■ Data excerpt

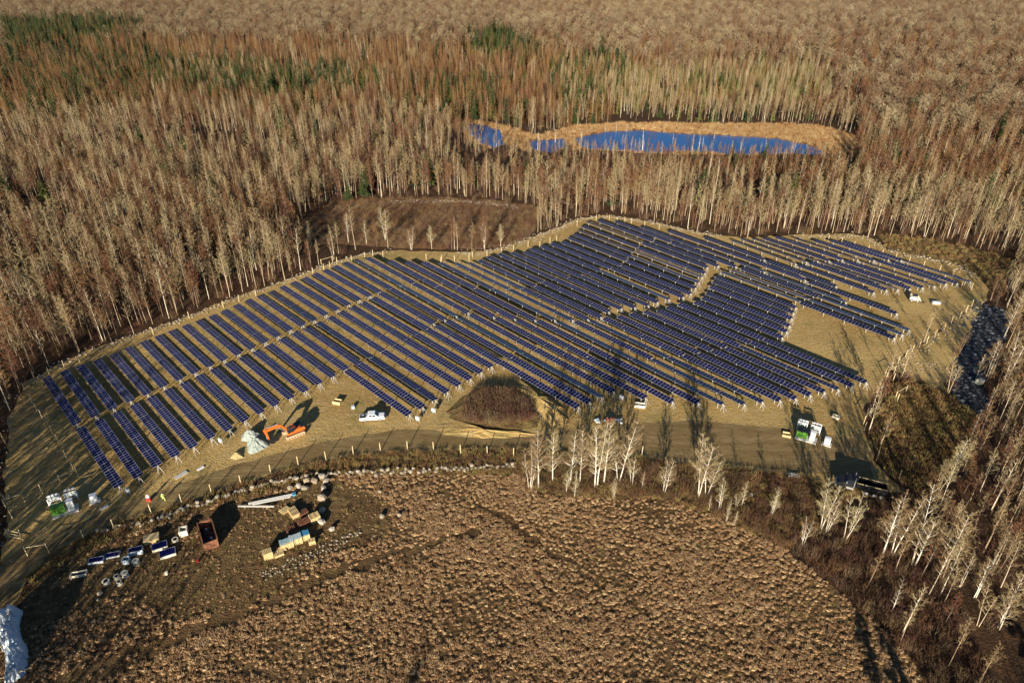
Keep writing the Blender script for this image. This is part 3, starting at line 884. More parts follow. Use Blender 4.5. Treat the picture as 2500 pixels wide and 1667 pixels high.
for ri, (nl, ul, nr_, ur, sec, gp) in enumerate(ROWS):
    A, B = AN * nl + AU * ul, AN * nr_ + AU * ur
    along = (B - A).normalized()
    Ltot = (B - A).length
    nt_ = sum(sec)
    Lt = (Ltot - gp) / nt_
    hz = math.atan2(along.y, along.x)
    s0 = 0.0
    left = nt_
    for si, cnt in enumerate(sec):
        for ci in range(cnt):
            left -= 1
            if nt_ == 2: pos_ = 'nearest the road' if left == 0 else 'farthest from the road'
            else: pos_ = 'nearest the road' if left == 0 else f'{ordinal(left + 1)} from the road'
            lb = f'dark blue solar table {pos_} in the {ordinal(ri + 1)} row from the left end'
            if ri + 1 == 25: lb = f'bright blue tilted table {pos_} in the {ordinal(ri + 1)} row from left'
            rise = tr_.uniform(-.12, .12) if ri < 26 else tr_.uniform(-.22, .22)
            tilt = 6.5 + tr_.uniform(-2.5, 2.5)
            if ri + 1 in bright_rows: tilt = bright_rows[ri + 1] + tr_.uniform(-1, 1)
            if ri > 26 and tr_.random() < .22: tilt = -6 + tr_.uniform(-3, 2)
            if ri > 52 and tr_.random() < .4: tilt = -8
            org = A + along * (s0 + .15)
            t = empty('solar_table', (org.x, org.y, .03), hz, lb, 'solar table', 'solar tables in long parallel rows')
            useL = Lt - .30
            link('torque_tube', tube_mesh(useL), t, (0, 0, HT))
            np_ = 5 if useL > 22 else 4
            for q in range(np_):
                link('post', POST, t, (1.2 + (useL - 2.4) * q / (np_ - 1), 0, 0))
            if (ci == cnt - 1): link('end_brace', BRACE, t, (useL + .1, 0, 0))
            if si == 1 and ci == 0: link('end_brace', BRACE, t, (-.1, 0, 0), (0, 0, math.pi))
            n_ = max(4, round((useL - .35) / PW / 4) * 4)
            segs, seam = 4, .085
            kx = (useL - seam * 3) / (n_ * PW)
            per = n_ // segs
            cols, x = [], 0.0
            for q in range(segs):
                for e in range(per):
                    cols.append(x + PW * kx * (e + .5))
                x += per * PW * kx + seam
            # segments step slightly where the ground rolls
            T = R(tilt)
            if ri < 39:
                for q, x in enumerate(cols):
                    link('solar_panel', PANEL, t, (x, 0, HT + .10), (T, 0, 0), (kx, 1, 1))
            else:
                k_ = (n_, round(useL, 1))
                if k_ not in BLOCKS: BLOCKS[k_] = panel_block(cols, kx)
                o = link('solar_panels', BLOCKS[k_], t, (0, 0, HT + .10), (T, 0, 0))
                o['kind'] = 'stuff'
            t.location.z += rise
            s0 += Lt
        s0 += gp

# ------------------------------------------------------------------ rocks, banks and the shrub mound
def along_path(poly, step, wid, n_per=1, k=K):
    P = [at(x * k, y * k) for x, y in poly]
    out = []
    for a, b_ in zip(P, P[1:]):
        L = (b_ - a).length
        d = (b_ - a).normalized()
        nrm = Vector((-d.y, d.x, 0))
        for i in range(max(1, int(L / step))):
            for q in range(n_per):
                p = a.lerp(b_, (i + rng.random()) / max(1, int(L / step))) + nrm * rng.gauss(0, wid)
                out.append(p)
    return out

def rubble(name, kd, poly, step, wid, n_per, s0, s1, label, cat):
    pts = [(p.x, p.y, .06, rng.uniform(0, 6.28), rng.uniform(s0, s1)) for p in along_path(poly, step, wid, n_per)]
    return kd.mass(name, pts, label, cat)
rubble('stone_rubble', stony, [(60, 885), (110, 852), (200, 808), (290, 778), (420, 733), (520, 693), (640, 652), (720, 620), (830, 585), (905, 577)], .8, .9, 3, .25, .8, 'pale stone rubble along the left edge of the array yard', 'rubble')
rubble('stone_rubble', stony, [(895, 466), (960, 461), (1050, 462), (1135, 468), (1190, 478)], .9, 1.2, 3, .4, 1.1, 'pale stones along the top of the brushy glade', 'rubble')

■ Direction
Write out the listing above again, exactly, but with no pictures in the copy.

■ Result of the exercise
Keep writing the Blender script for this image. This is part 3, starting at line 884. More parts follow. Use Blender 4.5. Treat the picture as 2500 pixels wide and 1667 pixels high.
for ri, (nl, ul, nr_, ur, sec, gp) in enumerate(ROWS):
    A, B = AN * nl + AU * ul, AN * nr_ + AU * ur
    along = (B - A).normalized()
    Ltot = (B - A).length
    nt_ = sum(sec)
    Lt = (Ltot - gp) / nt_
    hz = math.atan2(along.y, along.x)
    s0 = 0.0
    left = nt_
    for si, cnt in enumerate(sec):
        for ci in range(cnt):
            left -= 1
            if nt_ == 2: pos_ = 'nearest the road' if left == 0 else 'farthest from the road'
            else: pos_ = 'nearest the road' if left == 0 else f'{ordinal(left + 1)} from the road'
            lb = f'dark blue solar table {pos_} in the {ordinal(ri + 1)} row from the left end'
            if ri + 1 == 25: lb = f'bright blue tilted table {pos_} in the {ordinal(ri + 1)} row from left'
            rise = tr_.uniform(-.12, .12) if ri < 26 else tr_.uniform(-.22, .22)
            tilt = 6.5 + tr_.uniform(-2.5, 2.5)
            if ri + 1 in bright_rows: tilt = bright_rows[ri + 1] + tr_.uniform(-1, 1)
            if ri > 26 and tr_.random() < .22: tilt = -6 + tr_.uniform(-3, 2)
            if ri > 52 and tr_.random() < .4: tilt = -8
            org = A + along * (s0 + .15)
            t = empty('solar_table', (org.x, org.y, .03), hz, lb, 'solar table', 'solar tables in long parallel rows')
            useL = Lt - .30
            link('torque_tube', tube_mesh(useL), t, (0, 0, HT))
            np_ = 5 if useL > 22 else 4
            for q in range(np_):
                link('post', POST, t, (1.2 + (useL - 2.4) * q / (np_ - 1), 0, 0))
            if (ci == cnt - 1): link('end_brace', BRACE, t, (useL + .1, 0, 0))
            if si == 1 and ci == 0: link('end_brace', BRACE, t, (-.1, 0, 0), (0, 0, math.pi))
            n_ = max(4, round((useL - .35) / PW / 4) * 4)
            segs, seam = 4, .085
            kx = (useL - seam * 3) / (n_ * PW)
            per = n_ // segs
            cols, x = [], 0.0
            for q in range(segs):
                for e in range(per):
                    cols.append(x + PW * kx * (e + .5))
                x += per * PW * kx + seam
            # segments step slightly where the ground rolls
            T = R(tilt)
            if ri < 39:
                for q, x in enumerate(cols):
                    link('solar_panel', PANEL, t, (x, 0, HT + .10), (T, 0, 0), (kx, 1, 1))
            else:
                k_ = (n_, round(useL, 1))
                if k_ not in BLOCKS: BLOCKS[k_] = panel_block(cols, kx)
                o = link('solar_panels', BLOCKS[k_], t, (0, 0, HT + .10), (T, 0, 0))
                o['kind'] = 'stuff'
            t.location.z += rise
            s0 += Lt
        s0 += gp

# ------------------------------------------------------------------ rocks, banks and the shrub mound
def along_path(poly, step, wid, n_per=1, k=K):
    P = [at(x * k, y * k) for x, y in poly]
    out = []
    for a, b_ in zip(P, P[1:]):
        L = (b_ - a).length
        d = (b_ - a).normalized()
        nrm = Vector((-d.y, d.x, 0))
        for i in range(max(1, int(L / step))):
            for q in range(n_per):
                p = a.lerp(b_, (i + rng.random()) / max(1, int(L / step))) + nrm * rng.gauss(0, wid)
                out.append(p)
    return out

def rubble(name, kd, poly, step, wid, n_per, s0, s1, label, cat):
    pts = [(p.x, p.y, .06, rng.uniform(0, 6.28), rng.uniform(s0, s1)) for p in along_path(poly, step, wid, n_per)]
    return kd.mass(name, pts, label, cat)
rubble('stone_rubble', stony, [(60, 885), (110, 852), (200, 808), (290, 778), (420, 733), (520, 693), (640, 652), (720, 620), (830, 585), (905, 577)], .8, .9, 3, .25, .8, 'pale stone rubble along the left edge of the array yard', 'rubble')
rubble('stone_rubble', stony, [(895, 466), (960, 461), (1050, 462), (1135, 468), (1190, 478)], .9, 1.2, 3, .4, 1.1, 'pale stones along the top of the brushy glade', 'rubble')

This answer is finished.